部屋の中は星の中みたいだ。何者も邪魔をされることのないそこは、宇宙の何処よりも落ち着く場所である。

カーテンに包まれた部屋の中、操縦桿を握って潜る。今日も深い海の底へ。

自身の船を操縦し、探して見つけるのが好きなのだ。光や初めて見る生き物を。

本当のことなんて一体誰が決めるのだ。星の中にいる間は、僕の好きなものを見るのだ。

星の海で見つけたものを、机や棚の上に飾る。

そのうち誰かに見せたくなる。光り輝くものなら、自分だけの宝物としておくのは勿体無い。

部屋の外、家の外にいる誰が必要としているかも知らないのに。

見せびらかしたい訳じゃない。ただどこかにそっと置いて、提示してみたくなる。

頭の中が考え事で一杯になった時、人は旅に出たくなる。

星の外で、自分以外の考えや感性に触れることで、今までの時間を再確認する。

今持っているものはこういう形なのだと確かめたい。
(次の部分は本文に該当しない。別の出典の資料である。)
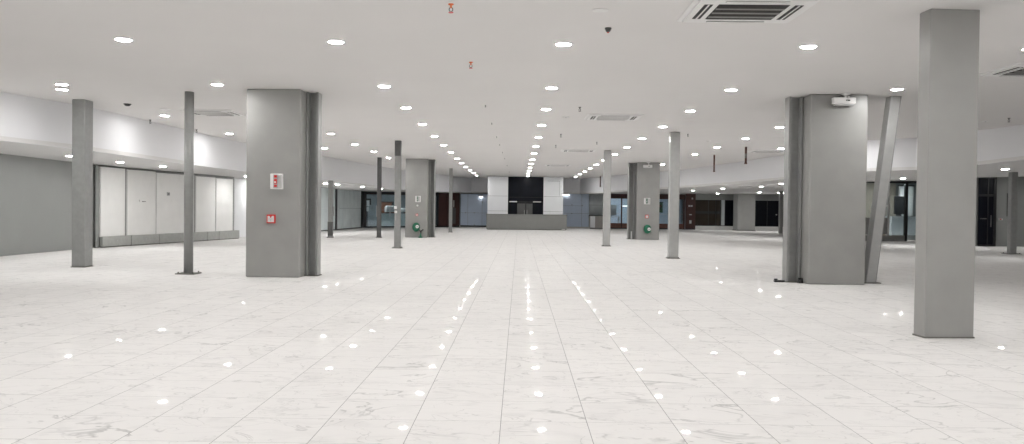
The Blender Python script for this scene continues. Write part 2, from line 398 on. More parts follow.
def call_point(cx, y, z, w, label):
    t = thing('call_point', (cx, y, z-w/2), label, 'fire alarm button', 'red fire call points')
    MB().box(cx-w/2, cx+w/2, y-.045, y+.006, z-w/2, z+w/2).build('housing', 'red', t, bevel=.012)
    f = MB().box(cx-w*.36, cx+w*.36, y-.050, y-.043, z-w*.36, z+w*.34).build('face_plate', 'whiteplastic', t, bevel=.004)
    m = MB()   # pointing arrow and bars of the symbol
    m.add([(cx-w*.13, y-.053, z+w*.34), (cx+w*.13, y-.053, z+w*.34), (cx, y-.053, z+w*.08), (cx-w*.13, y-.049, z+w*.34), (cx+w*.13, y-.049, z+w*.34), (cx, y-.049, z+w*.08)],
          [(0, 1, 2), (3, 5, 4), (0, 2, 5, 3), (2, 1, 4, 5), (1, 0, 3, 4)])
    m.build('arrow_mark', 'red', f)
    MB().box(cx-w*.30, cx+w*.30, y-.052, y-.049, z-w*.03, z+w*.02).box(cx-w*.03, cx+w*.03, y-.052, y-.049, z-w*.28, z-w*.03).build('press_line', 'rail', f)
call_point(-5.152, 17.2, 1.216, .183, 'red and white fire call point low on the left foreground pillar')
call_point(-5.083, 41.15, 1.128, .115, 'tiny red call point above the hose reel on the left distant pillar')
call_point(6.467, 42.0, 1.176, .17, 'red call point above the hose reel on the right distant pillar')
t = thing('wall_sensor', (-5.058, 41.15, 1.56), 'tiny pale sensor below the alarm on the left distant pillar', 'sensor')
MB().lathe([(.05, 0), (.05, .02), (.03, .035)], facing(-5.058, 41.15, 1.585), 16).build('base', 'whiteplastic', t)
MB().lathe([(.02, .03), (.02, .042), (.01, .047)], facing(-5.058, 41.15, 1.585), 12).build('lens', 'greyplastic', t)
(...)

何年経っても変わらなかった、たったひとつの思いに気づいたりする。

ああ、分かって欲しかったのか。一番近くにいた人に。遠くの誰かに。

仕事や学校が終わって、家に帰って部屋の中。ひとり思う。

カーテンの隙間から、壁をつたって溢れそうな星の光を。星の海を。

いつか解き放つ時が来るのかもしれない。

息をするように少しずつ、時にいっぺんに。長く続くものを作ろう。一人で続けてきたことを、次は誰かと。